Apple faces at least 12 other All Writs Act orders to force it to unlock more iPhones

23.02.2016
Apple faces at least a dozen other demands by the Department of Justice (DOJ) to assist in accessing iPhones, according to a recent filing with a New York federal court.

Those 12 cases are in addition to the one involving an iPhone used by Syed Rizwan Farook, who with his wife Tafsheen Malik, killed 14 in San Bernardino, Calif., on Dec. 2 before they died in a shootout with police. Apple is fighting a court order that compels it to help the Federal Bureau of Investigation (FBI) conduct a brute-force passcode attack on Farook's iPhone by creating a modified version of iOS.

In all 12 other cases, the government cited the 1789 All Writs Act as the basis for its demand, as it has with the San Bernardino iPhone.

Eleven of those cases were laid out in a Feb. 17 letter to U.S. Magistrate Judge James Orenstein, who is hearing a case that also involves the All Writs Act. In that letter, Marc Zwillinger, an outside attorney for Apple, listed nine cases in which authorities asked for the company's assistance during the time when the New York case was pending a decision by Orenstein, from Oct. 8, 2015 to Feb. 9, 2016. Two other All Writs orders, said Zwillinger, were made shortly before that span, on Sept. 24 and Oct. 6.

A twelfth order was pointed out by the government in its own letter to Orenstein Monday.

Orenstein is overseeing a case where the DOJ has asked him to make Apple help in unlocking an alleged drug dealer's iPhone. Unlike the magistrate in California hearing the San Bernardino case, Orenstein has not yet made a ruling.

Even after the defendant in Orenstein's case pleaded guilty, Apple argued that the matter was not moot, and that the issue about Apple's assistance should continue to be heard by the court. "Apple has also been advised that the government intends to continue to invoke the All Writs Act in this and other districts in an attempt to require Apple to assist in bypassing the security of other Apple devices in the government's possession," Zwillinger wrote in an earlier Feb. 12 letter to the court.

The dozen instances of All Writs Act demands bolster Apple's contention that the government has, and will likely continue, to use the aged law to compel assistance.

"Law enforcement agents around the country have already said they have hundreds of iPhones they want Apple to unlock if the FBI wins this case," Apple said in a FAQ published Monday, referring to the case involving Farook's iPhone.

Last week, Apple CEO Tim Cook also made the point that the government's demand that Apple craft a special version of iOS that would allow FBI access to Farook's iPhone 5C would open the floodgates to other such orders.

"The government suggests this tool could only be used once, on one phone. But that's simply not true," Cook contended. "Once created, the technique could be used over and over again, on any number of devices."

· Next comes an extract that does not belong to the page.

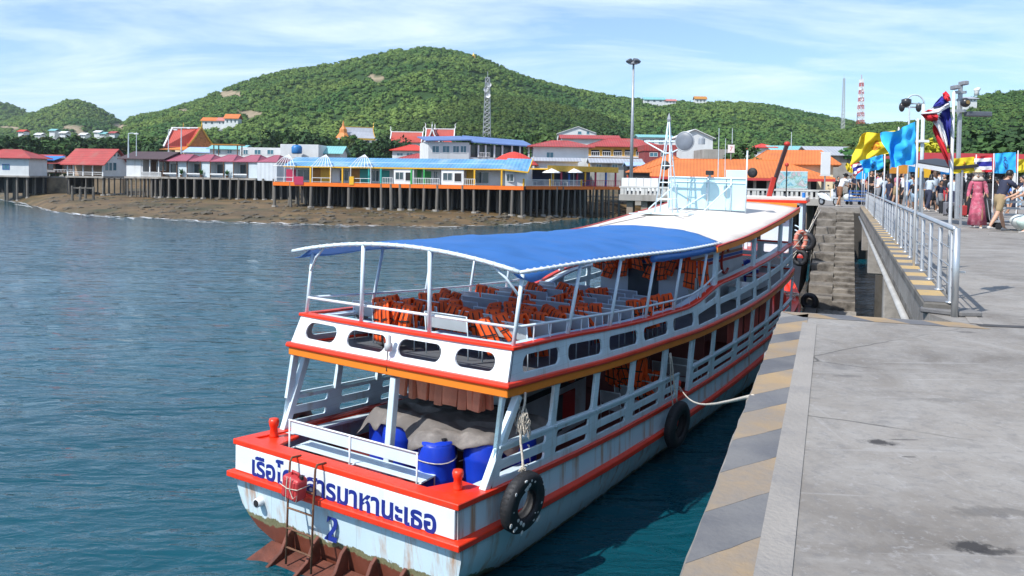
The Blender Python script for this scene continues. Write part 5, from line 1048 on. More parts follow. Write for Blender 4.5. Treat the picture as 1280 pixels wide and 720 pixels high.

The DOJ has argued that what it's asked Apple to do for Farook's iPhone is a one-time deal. "[This] order is tailored for and limited to this particular phone," government lawyers wrote in a motion submitted to the San Bernardino case's judge last Friday. "Apple's speculative policy concerns regarding possible consequences from compliance with the Order in this matter merit little weight," the DOJ added in the same motion.

Some outside experts have viewed the government's choosing of the San Bernardino case as calculated. ""This was a very strategic decision by the FBI," said Robert Cattanach in an interview last week. Cattanach is a partner at the law firm Dorsey & Whitney who previously worked as a trial attorney for the DOJ. "I think it was very calculated on the part of the FBI: 'Let's get a win here.'"

Cattanach also wondered how the use of the All Writs Act would play out if Apple was compelled to assist the FBI, and in fact, did so. "It is a slippery slope," Cattanach said. "No one can predict how this precedent will be used next."

For the dozen other orders, Apple "has not agreed to perform any services on the devices to which those requests are directed," according to Zwillinger.

The DOJ put it differently.

"In most of the cases, rather than challenge the orders in court, Apple simply deferred complying with them, without seeking appropriate judicial relief," the government said in its Monday letter to Orenstein. "In one case, Apple indicated that it would assist the government in accessing a passcode-locked device once the government provided it with a new copy of the order's language in a different format.

"Only more recently, in light of the public attention surrounding an All Writs Act order issued in connection with the investigation into the shootings in San Bernardino, California, has Apple indicated that it will seek judicial relief, in that matter," the DOJ added. "Apple's position has been inconsistent at best."